En ce soir d'été sur une île au large de l'Ecosse, Mrs Ramsay promet à son fils James que le lendemain ils tenteront une excursion jusqu'au phare qui illumine leurs soirées de sa lumière intermittente. Mais selon son mari, l'excursion sera compromise en raison du mauvais temps. cette simple scène met en lumière les rapports humains qui régissent cette famille : entre la mère aimante et dévouée Mrs Ramsay, cette femme souple qui essaie toujours de faire le bonheur de son entourage et son mari, beaucoup plus dur et rigide, le contraste est saisissant.
Dans ce roman, Virginia Woolf évoque son père, avec qui elle a toujours rencontré un problème relationnel, ce dernier la brimant dans son acte de création. Grâce à son roman et à sa fonction cathartique, elle se débarrasse du fantôme de ce père aux allures tyranniques. Son roman est construit autour d'une image-contraste, entre le lyrisme de l'écriture, de la création et un quotidien beaucoup plus banal englué dans des considérations triviales.
Après sa mort, Lily, une peintre qui a elle aussi séjourné sur l'île comprendra que Mrs Ramsay insufflait du sens dans l'existence naturellement dépourvue d'un quelconque sens : en créant un environnement propice, en se souciant de l'atmosphère, de l'harmonie des choses, de façon à ce que chacun se sente hors du commun, Mrs Ramsay est l'artiste par excellence dans cet art d'arranger des choses, et de procurer le bonheur, de faire de l'instant présent quelque chose de permanent en parvenant à stopper l'instant.
"La grande révélation n'était jamais venue. La grande révélation ne vient peut-être jamais. Elle est remplacée par de petits miracles quotidiens, des révélations, des allumettes inopinément frottées dans le noir."
Par le grossissement des détails, l'auteur nous montre que chaque détail vaut pour le tout, dans une esthétique dite du fragment assez particulière. Chaque évènement ne vaut que comme le reflet d'une conscience, le rendu de la conscience étant au centre de l’œuvre de Virginia Woolf. Les autres sont difficilement compréhensibles, les relations humaines ne souffrant pas l'examen de cette conscience singulière :
"Comme jugeait-on les autres, comment pensait-on à eux ? Comment ajoutait-on un tel trait à tel autre et concluait-on que c'était en définitive de la sympathie ou de l'antipathie que l'on éprouvait ? "
Les mots n'atteignent jamais leur but, trop rapides, ils tombent souvent à plat et "La moitié des notions que nous nous formons que les gens sont en somme grotesques. Elles servent nos propres buts."

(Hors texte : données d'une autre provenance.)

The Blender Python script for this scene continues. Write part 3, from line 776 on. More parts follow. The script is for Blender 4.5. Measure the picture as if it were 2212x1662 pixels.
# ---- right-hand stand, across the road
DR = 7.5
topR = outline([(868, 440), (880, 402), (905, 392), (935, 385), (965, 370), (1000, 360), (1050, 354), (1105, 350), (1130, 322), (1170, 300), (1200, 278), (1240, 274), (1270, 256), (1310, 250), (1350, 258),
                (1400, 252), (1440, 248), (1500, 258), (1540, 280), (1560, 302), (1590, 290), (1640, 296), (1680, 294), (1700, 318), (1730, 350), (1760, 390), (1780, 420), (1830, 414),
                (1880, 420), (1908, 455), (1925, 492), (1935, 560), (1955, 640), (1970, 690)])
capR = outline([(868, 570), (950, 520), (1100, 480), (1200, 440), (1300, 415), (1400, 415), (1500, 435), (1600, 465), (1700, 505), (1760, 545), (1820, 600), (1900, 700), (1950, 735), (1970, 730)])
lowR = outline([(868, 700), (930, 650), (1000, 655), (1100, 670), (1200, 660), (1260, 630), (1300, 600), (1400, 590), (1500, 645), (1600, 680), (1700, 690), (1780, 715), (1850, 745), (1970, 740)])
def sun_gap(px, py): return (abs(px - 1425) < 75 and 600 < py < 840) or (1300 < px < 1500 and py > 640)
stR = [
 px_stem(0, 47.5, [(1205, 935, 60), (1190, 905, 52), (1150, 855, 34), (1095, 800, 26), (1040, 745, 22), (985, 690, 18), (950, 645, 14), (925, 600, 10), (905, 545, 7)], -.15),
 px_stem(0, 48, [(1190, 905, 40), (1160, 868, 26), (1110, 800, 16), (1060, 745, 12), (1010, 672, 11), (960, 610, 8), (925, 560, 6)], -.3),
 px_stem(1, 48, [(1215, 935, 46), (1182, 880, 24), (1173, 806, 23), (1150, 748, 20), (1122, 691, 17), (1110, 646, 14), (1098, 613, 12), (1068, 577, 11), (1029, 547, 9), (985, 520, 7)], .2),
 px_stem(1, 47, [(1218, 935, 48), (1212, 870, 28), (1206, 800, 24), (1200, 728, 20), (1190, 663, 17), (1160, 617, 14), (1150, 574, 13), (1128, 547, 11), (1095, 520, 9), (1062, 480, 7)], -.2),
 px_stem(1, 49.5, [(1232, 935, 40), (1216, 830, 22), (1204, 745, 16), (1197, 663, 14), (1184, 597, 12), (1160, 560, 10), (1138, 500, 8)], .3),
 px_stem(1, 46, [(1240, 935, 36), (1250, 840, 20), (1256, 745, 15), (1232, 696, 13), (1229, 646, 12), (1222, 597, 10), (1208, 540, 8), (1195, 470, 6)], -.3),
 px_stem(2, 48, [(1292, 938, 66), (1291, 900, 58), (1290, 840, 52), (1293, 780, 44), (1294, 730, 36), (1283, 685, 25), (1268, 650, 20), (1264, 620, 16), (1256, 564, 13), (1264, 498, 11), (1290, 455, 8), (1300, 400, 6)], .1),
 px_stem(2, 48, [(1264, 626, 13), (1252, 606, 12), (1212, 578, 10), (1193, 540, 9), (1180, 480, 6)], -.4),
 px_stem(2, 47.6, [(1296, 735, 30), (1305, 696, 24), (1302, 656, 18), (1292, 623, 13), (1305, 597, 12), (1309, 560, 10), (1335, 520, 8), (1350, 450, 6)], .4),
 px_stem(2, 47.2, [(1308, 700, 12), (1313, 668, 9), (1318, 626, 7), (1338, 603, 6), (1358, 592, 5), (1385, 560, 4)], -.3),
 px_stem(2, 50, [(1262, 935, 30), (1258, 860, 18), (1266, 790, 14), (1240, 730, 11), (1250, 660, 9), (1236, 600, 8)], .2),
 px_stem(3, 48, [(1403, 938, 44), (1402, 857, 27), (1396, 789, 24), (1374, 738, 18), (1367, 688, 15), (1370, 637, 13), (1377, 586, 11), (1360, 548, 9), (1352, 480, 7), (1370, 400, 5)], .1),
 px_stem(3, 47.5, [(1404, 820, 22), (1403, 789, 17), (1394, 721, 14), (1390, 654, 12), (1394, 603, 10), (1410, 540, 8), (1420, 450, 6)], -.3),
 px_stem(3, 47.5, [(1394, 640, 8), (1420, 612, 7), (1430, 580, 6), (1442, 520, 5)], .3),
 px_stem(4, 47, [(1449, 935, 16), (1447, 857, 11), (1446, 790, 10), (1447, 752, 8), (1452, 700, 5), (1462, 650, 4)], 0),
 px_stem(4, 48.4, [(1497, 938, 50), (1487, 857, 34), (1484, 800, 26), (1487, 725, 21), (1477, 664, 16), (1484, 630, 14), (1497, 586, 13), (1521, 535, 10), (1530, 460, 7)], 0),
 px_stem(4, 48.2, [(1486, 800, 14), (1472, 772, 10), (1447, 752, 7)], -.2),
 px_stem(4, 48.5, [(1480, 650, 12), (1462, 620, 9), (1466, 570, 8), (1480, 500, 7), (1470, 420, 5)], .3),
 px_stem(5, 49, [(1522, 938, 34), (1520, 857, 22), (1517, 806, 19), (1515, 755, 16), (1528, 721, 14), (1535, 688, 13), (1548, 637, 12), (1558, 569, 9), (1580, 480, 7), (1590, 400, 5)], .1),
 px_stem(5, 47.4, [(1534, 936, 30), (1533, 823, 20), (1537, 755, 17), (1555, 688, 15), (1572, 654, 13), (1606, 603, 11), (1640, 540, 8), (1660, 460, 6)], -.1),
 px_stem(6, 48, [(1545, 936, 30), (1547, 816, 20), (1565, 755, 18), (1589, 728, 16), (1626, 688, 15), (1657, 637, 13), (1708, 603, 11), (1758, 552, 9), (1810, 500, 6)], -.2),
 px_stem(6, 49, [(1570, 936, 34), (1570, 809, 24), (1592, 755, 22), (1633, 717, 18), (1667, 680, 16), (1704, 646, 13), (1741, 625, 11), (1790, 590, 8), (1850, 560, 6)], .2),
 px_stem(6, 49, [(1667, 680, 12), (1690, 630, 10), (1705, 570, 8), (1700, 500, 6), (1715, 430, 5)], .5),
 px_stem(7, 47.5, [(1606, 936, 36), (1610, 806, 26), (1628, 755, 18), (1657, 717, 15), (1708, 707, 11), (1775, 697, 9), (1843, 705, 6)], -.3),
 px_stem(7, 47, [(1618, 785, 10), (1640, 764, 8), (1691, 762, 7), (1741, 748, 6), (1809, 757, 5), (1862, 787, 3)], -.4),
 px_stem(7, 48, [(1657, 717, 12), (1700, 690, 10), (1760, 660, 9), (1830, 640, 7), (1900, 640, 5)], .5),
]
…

Seule la conscience prévaut et cette capacité à se lover en soi-même :
"Ils devaient sentir que ce qui de nous apparait aux autres, ce par quoi ils nous connaissent, ne représente qu'une puérile réalité. Sous cette apparence tout est sombre, tout s'étend, tout a d'insondables profondeurs. Mais de temps en temps nous montons à la surface et c'est cela qu'on aperçoit de nous."

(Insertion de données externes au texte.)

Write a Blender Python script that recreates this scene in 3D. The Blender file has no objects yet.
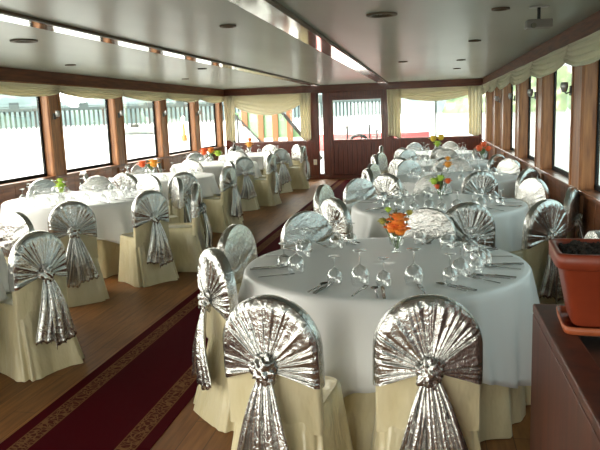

Par l'acte de création, l'être se sauve et sauve la réalité vide qui se laisse difficilement saisir...
"Chose étrange, pensait-elle, que, lorsqu'on est seul, on se sente ainsi attiré vers les choses, les objets inanimés, les arbres, les ruisseaux, les fleurs ; il semble qu'ils vous expriment ; qu'ils deviennent vous-même ; qu'ils vous connaissent, et, en un certain sens, sont vous-même ; on éprouve ainsi pour eux (elle regardait cette longue lumière calme) une irrationnelle tendresse semblable à celle que l'on éprouverait envers soi-même. Du sol de l'esprit (elle regardait, regardait toujours ses aiguilles levées), de ce lac qu'est l'être montent en volutes une vapeur, une fiancée allant à la rencontre de l'aimé."